L'avocat Constantin Plevris, figure de l'extrême droite, vient d’être condamné à 14 mois de prison avec sursis pour un brûlot antisémite ; il s’agit d’une première dans un pays où l’antisémitisme s'exprime ouvertement, notamment sur les télévisions privées.
C’est l'Observatoire grec des accords d'Helsinki (EPSE), ONG de défense des droits des minorités, qui est à l'origine de la procédure.
Il a été reconnu coupable d'injure raciale et d'incitation à la haine et à la violence raciale pour son livre « Les Juifs - Toute la vérité ».
Paru en mai 2006, le livre de Plevris déroule sur près de 1400 pages un mélange de négation de la Shoah, d’apologie des nazis et de menaces contre les juifs, qu'il qualifie de «sous-hommes» et d'«ennemis mortels» méritant «le peloton d'exécution ».
Cette condamnation met en oeuvre pour la première fois la législation antiraciste grecque datant de 1979.
Depuis des années en Grèce la littérature antisémite et néo-nazie circule librement ; c’est le cas notamment des « Protocoles des sages de Sion »
La tradition antisémite de la droite nationaliste grecque appuyée sur l’Eglise orthodoxe est fortement enracinée.
La religion orthodoxe est la religion d’Etat. Son puissant clergé est au premier rang de l’exclusion des minorités religieuses (juifs, musulmans, catholiques) et nationales (Albanais, Macédoniens…) ainsi que du soutien aux criminels de guerre serbes, au nom de la fraternité orthodoxe. Les immigrés sont particulièrement maltraités et privés de droits.

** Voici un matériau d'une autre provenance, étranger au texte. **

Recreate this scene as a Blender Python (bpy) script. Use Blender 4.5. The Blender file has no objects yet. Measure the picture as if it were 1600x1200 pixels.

Des chapitres du livre de Plevris portant sur la négation des chambres à gaz ont été publiés dans l’hebdomadaire nationaliste Eleftheros Kosmos, qui a repris le titre de l’organe de presse qui fut en son temps le porte-parole de la dictature des colonels grecs (1967-1974).
Tout au long du procès, l'attitude du parquet a alimenté l'indignation des associations plaignantes. Un des deux procureurs qui se sont succédé à l'audience, Anastassia Massoura, a requis la relaxe de M. Plevris en invoquant la caractère «scientifique» de son livre et le fait que «les juifs» ont refusé de «dialoguer» avec l'auteur, comme ce dernier les y avait invités.
Au cours des débats, cette procureure a centré son examen des témoins sur la question de savoir si, «comme le dit l'accusé, le Talmud traite de cochons tous les non-juifs» et si «les juifs soutiennent actuellement» cette thèse. Elle a aussi invoqué la liberté d'expression, jugeant que celle-ci devait s'appliquer même pour des propos «inhumains».
À l'ouverture du procès, le 11 septembre, son prédécesseur avait également estimé que M. Plevris faisait oeuvre «scientifique», imputant son apologie des crimes nazis à une «plume un peu vive».
On ne peut que noter le parallèle de leur position avec l’attitude d’un membre du parquet autrichien, proche de Haider, protégeant le négationniste David Irving (voir notre article précédent Oxford: négationnistes en vedette? )
Ces dérives de la hiérarchie judiciaire, peu couvertes par les médias locaux, n'ont suscité aucune réaction du monde politique grec.
Les représentants de la communauté juive ont déclaré que la parution du livre de Plevris a déjà provoqué une augmentation des actes antisémites dans le pays, notamment par la profanation de monuments juifs.
«C'est un jugement historique, dont on espère qu'il va créer une jurisprudence», a commenté Panayote Dimitras, de l'Observatoire grec des accords d'Helsinki (EPSE), ONG de défense des droits des minorités, à l'origine de la procédure.
La communauté juive de Grèce compte aujourd'hui quelque 6000 personnes. Environ 50 000 de ses membres, qui vivaient principalement à Salonique, ont été massacrés durant l'occupation nazie.
Une partie de la gauche grecque est contaminée par la tradition antisémite en vogue dans son pays. Elle ajoute à sa condamnation de la politique des gouvernements israéliens des considérations plus que douteuses.
Ainsi Mikis Théodorakis a plusieurs fois dérivé dans cette direction. S’exprimant en 2003 lors d’une conférence de presse, il avait déclaré : « Aujourd’hui, nous pouvons dire que ce petit peuple (juif) représente la racine du Mal. Il se croit très important et est très entêté ». Le ministre grec de l’Education et de la Culture, présent lors de la conférence de presse, n’a pas réagi et a gardé le silence. Depuis, Théodorakis persiste dans la même veine.